Given information:
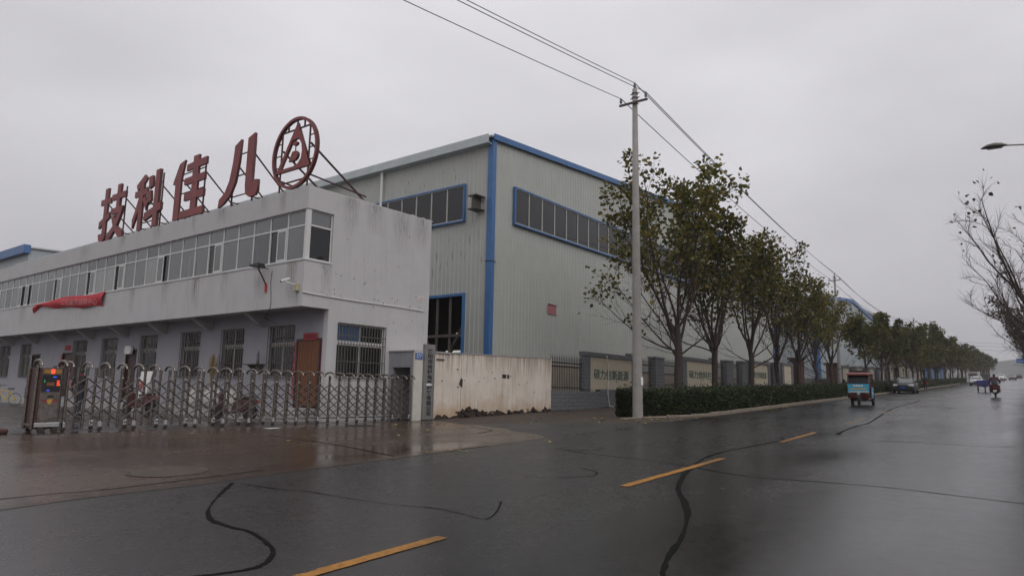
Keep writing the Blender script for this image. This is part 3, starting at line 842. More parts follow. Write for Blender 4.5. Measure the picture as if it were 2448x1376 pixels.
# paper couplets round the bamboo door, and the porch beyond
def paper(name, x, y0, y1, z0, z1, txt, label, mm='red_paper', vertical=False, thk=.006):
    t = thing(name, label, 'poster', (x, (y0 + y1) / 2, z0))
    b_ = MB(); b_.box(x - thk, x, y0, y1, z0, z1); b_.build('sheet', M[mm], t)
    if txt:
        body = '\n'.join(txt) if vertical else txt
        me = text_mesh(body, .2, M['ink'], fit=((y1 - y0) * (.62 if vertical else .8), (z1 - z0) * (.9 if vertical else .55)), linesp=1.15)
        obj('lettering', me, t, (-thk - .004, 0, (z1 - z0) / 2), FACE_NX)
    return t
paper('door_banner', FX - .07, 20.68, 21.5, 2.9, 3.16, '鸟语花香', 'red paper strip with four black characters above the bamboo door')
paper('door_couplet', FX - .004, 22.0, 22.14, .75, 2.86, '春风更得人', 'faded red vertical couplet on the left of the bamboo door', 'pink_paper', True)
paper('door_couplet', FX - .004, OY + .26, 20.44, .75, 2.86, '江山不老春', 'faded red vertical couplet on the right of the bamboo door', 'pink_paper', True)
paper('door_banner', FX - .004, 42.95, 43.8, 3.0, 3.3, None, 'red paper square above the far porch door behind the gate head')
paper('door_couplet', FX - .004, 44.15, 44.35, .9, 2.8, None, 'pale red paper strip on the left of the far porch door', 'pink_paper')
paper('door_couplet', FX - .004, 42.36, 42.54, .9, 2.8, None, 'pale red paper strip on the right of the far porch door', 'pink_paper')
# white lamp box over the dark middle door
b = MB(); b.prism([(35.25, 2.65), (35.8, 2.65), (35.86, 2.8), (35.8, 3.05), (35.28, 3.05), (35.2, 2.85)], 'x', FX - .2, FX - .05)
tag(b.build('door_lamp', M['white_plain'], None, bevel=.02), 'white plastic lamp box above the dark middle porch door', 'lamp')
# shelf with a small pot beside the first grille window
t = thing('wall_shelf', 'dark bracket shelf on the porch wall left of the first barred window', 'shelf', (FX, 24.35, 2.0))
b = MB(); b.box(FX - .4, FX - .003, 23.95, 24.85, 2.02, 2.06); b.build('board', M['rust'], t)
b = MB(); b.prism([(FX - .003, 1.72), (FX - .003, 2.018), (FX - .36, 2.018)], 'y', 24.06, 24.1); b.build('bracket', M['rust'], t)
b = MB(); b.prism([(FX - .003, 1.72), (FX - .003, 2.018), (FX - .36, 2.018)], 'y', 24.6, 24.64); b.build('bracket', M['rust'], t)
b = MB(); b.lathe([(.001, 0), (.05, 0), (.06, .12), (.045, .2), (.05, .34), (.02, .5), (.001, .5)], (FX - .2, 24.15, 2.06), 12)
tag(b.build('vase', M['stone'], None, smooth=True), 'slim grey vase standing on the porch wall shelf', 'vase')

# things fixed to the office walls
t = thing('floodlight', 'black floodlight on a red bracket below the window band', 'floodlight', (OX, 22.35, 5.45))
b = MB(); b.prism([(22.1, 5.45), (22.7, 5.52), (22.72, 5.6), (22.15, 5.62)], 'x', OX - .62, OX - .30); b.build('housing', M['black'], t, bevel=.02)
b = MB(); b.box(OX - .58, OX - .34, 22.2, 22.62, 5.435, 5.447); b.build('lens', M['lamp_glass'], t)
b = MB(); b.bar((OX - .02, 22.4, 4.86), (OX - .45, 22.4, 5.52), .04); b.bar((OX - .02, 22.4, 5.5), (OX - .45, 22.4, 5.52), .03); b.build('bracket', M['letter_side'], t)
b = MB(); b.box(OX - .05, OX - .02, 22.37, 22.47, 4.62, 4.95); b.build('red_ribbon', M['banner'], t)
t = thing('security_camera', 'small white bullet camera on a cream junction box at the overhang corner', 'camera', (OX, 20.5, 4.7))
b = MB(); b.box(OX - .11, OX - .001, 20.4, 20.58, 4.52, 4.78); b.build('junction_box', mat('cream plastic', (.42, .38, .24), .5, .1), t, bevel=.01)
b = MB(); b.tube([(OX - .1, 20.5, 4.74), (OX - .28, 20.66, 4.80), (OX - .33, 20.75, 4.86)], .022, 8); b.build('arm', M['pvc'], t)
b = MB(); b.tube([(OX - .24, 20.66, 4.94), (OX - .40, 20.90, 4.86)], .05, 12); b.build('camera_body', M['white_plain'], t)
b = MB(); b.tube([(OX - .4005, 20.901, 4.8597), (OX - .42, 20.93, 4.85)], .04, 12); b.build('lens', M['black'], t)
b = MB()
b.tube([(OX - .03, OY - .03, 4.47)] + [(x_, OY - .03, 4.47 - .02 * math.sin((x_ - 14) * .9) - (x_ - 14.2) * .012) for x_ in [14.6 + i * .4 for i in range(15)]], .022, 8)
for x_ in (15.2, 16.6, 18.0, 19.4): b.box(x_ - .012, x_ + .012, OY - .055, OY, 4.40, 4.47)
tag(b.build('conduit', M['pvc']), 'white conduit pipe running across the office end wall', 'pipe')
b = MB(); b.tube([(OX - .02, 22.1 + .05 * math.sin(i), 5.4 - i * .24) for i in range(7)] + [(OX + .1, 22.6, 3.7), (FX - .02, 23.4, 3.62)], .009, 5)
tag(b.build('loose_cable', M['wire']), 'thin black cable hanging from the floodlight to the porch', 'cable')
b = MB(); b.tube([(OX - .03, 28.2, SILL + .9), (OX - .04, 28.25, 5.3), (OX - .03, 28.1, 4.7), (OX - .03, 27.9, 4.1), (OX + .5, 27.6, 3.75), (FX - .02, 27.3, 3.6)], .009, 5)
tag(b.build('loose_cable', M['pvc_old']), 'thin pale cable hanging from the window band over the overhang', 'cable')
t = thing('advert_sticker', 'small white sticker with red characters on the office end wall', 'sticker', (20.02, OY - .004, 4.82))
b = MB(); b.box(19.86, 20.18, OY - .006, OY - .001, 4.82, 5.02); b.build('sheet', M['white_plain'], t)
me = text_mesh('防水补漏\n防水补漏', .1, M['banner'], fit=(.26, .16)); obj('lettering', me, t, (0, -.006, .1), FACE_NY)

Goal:
Copy the whole listing above word for word but do not carry over the pictures.

Response:
Keep writing the Blender script for this image. This is part 3, starting at line 842. More parts follow. Write for Blender 4.5. Measure the picture as if it were 2448x1376 pixels.
# paper couplets round the bamboo door, and the porch beyond
def paper(name, x, y0, y1, z0, z1, txt, label, mm='red_paper', vertical=False, thk=.006):
    t = thing(name, label, 'poster', (x, (y0 + y1) / 2, z0))
    b_ = MB(); b_.box(x - thk, x, y0, y1, z0, z1); b_.build('sheet', M[mm], t)
    if txt:
        body = '\n'.join(txt) if vertical else txt
        me = text_mesh(body, .2, M['ink'], fit=((y1 - y0) * (.62 if vertical else .8), (z1 - z0) * (.9 if vertical else .55)), linesp=1.15)
        obj('lettering', me, t, (-thk - .004, 0, (z1 - z0) / 2), FACE_NX)
    return t
paper('door_banner', FX - .07, 20.68, 21.5, 2.9, 3.16, '鸟语花香', 'red paper strip with four black characters above the bamboo door')
paper('door_couplet', FX - .004, 22.0, 22.14, .75, 2.86, '春风更得人', 'faded red vertical couplet on the left of the bamboo door', 'pink_paper', True)
paper('door_couplet', FX - .004, OY + .26, 20.44, .75, 2.86, '江山不老春', 'faded red vertical couplet on the right of the bamboo door', 'pink_paper', True)
paper('door_banner', FX - .004, 42.95, 43.8, 3.0, 3.3, None, 'red paper square above the far porch door behind the gate head')
paper('door_couplet', FX - .004, 44.15, 44.35, .9, 2.8, None, 'pale red paper strip on the left of the far porch door', 'pink_paper')
paper('door_couplet', FX - .004, 42.36, 42.54, .9, 2.8, None, 'pale red paper strip on the right of the far porch door', 'pink_paper')
# white lamp box over the dark middle door
b = MB(); b.prism([(35.25, 2.65), (35.8, 2.65), (35.86, 2.8), (35.8, 3.05), (35.28, 3.05), (35.2, 2.85)], 'x', FX - .2, FX - .05)
tag(b.build('door_lamp', M['white_plain'], None, bevel=.02), 'white plastic lamp box above the dark middle porch door', 'lamp')
# shelf with a small pot beside the first grille window
t = thing('wall_shelf', 'dark bracket shelf on the porch wall left of the first barred window', 'shelf', (FX, 24.35, 2.0))
b = MB(); b.box(FX - .4, FX - .003, 23.95, 24.85, 2.02, 2.06); b.build('board', M['rust'], t)
b = MB(); b.prism([(FX - .003, 1.72), (FX - .003, 2.018), (FX - .36, 2.018)], 'y', 24.06, 24.1); b.build('bracket', M['rust'], t)
b = MB(); b.prism([(FX - .003, 1.72), (FX - .003, 2.018), (FX - .36, 2.018)], 'y', 24.6, 24.64); b.build('bracket', M['rust'], t)
b = MB(); b.lathe([(.001, 0), (.05, 0), (.06, .12), (.045, .2), (.05, .34), (.02, .5), (.001, .5)], (FX - .2, 24.15, 2.06), 12)
tag(b.build('vase', M['stone'], None, smooth=True), 'slim grey vase standing on the porch wall shelf', 'vase')

# things fixed to the office walls
t = thing('floodlight', 'black floodlight on a red bracket below the window band', 'floodlight', (OX, 22.35, 5.45))
b = MB(); b.prism([(22.1, 5.45), (22.7, 5.52), (22.72, 5.6), (22.15, 5.62)], 'x', OX - .62, OX - .30); b.build('housing', M['black'], t, bevel=.02)
b = MB(); b.box(OX - .58, OX - .34, 22.2, 22.62, 5.435, 5.447); b.build('lens', M['lamp_glass'], t)
b = MB(); b.bar((OX - .02, 22.4, 4.86), (OX - .45, 22.4, 5.52), .04); b.bar((OX - .02, 22.4, 5.5), (OX - .45, 22.4, 5.52), .03); b.build('bracket', M['letter_side'], t)
b = MB(); b.box(OX - .05, OX - .02, 22.37, 22.47, 4.62, 4.95); b.build('red_ribbon', M['banner'], t)
t = thing('security_camera', 'small white bullet camera on a cream junction box at the overhang corner', 'camera', (OX, 20.5, 4.7))
b = MB(); b.box(OX - .11, OX - .001, 20.4, 20.58, 4.52, 4.78); b.build('junction_box', mat('cream plastic', (.42, .38, .24), .5, .1), t, bevel=.01)
b = MB(); b.tube([(OX - .1, 20.5, 4.74), (OX - .28, 20.66, 4.80), (OX - .33, 20.75, 4.86)], .022, 8); b.build('arm', M['pvc'], t)
b = MB(); b.tube([(OX - .24, 20.66, 4.94), (OX - .40, 20.90, 4.86)], .05, 12); b.build('camera_body', M['white_plain'], t)
b = MB(); b.tube([(OX - .4005, 20.901, 4.8597), (OX - .42, 20.93, 4.85)], .04, 12); b.build('lens', M['black'], t)
b = MB()
b.tube([(OX - .03, OY - .03, 4.47)] + [(x_, OY - .03, 4.47 - .02 * math.sin((x_ - 14) * .9) - (x_ - 14.2) * .012) for x_ in [14.6 + i * .4 for i in range(15)]], .022, 8)
for x_ in (15.2, 16.6, 18.0, 19.4): b.box(x_ - .012, x_ + .012, OY - .055, OY, 4.40, 4.47)
tag(b.build('conduit', M['pvc']), 'white conduit pipe running across the office end wall', 'pipe')
b = MB(); b.tube([(OX - .02, 22.1 + .05 * math.sin(i), 5.4 - i * .24) for i in range(7)] + [(OX + .1, 22.6, 3.7), (FX - .02, 23.4, 3.62)], .009, 5)
tag(b.build('loose_cable', M['wire']), 'thin black cable hanging from the floodlight to the porch', 'cable')
b = MB(); b.tube([(OX - .03, 28.2, SILL + .9), (OX - .04, 28.25, 5.3), (OX - .03, 28.1, 4.7), (OX - .03, 27.9, 4.1), (OX + .5, 27.6, 3.75), (FX - .02, 27.3, 3.6)], .009, 5)
tag(b.build('loose_cable', M['pvc_old']), 'thin pale cable hanging from the window band over the overhang', 'cable')
t = thing('advert_sticker', 'small white sticker with red characters on the office end wall', 'sticker', (20.02, OY - .004, 4.82))
b = MB(); b.box(19.86, 20.18, OY - .006, OY - .001, 4.82, 5.02); b.build('sheet', M['white_plain'], t)
me = text_mesh('防水补漏\n防水补漏', .1, M['banner'], fit=(.26, .16)); obj('lettering', me, t, (0, -.006, .1), FACE_NY)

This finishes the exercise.